万暦29年(1601年)、24歳で進士に及第し、行人を授けられた。26歳の時、王陽明の学友の湛若水の弟子である許孚遠に師事した。34歳の時、山陰県の北の蕺山(しゅうざん)に書院を開き講学した。
天啓元年(1621年)、44歳の時、礼部主事となり、光禄寺丞、尚宝司少卿、太僕寺少卿を歴任した。天啓4年(1624年)、右通政となるが、魏忠賢のために弾劾されて罷免された。
崇禎帝が即位すると(1628年)、再び召されて順天府尹、工部侍郎、南京左都御史を歴任した。
崇禎5年(1632年)、55歳の時には高攀龍の要請に応じ、東林書院で講学している。

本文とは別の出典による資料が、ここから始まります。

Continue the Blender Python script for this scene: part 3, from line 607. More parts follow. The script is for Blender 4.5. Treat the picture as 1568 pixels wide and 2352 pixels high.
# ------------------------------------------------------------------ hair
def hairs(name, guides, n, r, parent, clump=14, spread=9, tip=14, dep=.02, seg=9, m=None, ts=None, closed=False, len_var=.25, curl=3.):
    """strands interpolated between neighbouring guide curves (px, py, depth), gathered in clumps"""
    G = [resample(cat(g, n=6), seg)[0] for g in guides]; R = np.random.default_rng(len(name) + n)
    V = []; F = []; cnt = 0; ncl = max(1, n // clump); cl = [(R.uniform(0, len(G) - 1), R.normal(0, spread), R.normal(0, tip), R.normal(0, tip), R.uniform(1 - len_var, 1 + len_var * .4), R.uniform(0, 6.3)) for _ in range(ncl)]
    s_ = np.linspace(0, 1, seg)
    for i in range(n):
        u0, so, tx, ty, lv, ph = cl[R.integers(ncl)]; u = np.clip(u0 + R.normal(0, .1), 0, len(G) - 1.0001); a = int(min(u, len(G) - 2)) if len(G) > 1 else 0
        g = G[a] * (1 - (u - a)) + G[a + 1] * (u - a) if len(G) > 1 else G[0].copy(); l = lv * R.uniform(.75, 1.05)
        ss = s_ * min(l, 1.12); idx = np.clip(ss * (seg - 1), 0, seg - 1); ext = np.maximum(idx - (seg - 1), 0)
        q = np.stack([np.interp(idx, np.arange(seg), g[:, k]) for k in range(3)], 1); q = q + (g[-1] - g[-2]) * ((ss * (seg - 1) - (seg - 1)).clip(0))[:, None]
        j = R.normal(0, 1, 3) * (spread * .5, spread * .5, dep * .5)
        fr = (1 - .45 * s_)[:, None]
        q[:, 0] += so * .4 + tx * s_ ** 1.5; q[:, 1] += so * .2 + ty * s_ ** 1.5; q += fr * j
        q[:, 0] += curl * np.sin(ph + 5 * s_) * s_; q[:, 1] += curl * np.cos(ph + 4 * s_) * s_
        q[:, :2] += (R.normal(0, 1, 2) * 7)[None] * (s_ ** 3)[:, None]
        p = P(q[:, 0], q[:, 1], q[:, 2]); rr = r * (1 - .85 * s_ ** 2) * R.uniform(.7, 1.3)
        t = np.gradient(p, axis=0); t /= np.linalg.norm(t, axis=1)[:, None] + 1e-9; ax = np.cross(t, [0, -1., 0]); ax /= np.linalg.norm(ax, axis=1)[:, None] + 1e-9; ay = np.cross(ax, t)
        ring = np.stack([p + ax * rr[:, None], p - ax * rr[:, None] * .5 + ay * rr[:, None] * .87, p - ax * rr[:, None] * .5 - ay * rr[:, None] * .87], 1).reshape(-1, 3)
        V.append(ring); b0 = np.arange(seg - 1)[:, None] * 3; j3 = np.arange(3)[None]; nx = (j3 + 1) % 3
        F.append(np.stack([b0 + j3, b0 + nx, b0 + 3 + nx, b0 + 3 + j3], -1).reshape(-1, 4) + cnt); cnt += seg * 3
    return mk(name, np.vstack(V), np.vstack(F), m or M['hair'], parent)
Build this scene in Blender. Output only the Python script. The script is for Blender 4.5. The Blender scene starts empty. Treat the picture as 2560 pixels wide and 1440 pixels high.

清の順治2年(1645年)、清軍により杭州が落とされると、絶食すること20日にして死去した。
思想
[編集]理気論に関しては「天地の間に盈ちるは一気のみ」「理は即ち是れ気の理、断然として気の先に在らず、気の外に在らず」と気一元論を唱え、万物は「即有即無」の気が変化してできると主張した。また「心を離れて性なく、気を離れて理なし」と心を主宰として気が性[要曖昧さ回避]・理を貫通するとし、王陽明の「致良知」説を改め「慎独」説を唱え、「善を好み、悪を悪む」誠意を工夫する実践学を主張した。
その弟子には、黄宗羲や陳確・張履祥といった人がおり、清初の学術に大きな影響を与えている。
また、日本でも幕末期に注目され、春日潜菴・池田草菴といった思想家に影響を与え、「人譜」などの著作が日本でも和刻され児童啓蒙書として普及した。
著書には「周易古文鈔」「易衍」「易図説」「聖学宗要」「原旨」「論語学案」「学言」「人譜」「人譜類記」「道統録」「陽明伝信録」「証人社約言」などがあり、『劉子全書』『劉子全書遺編』に収められている。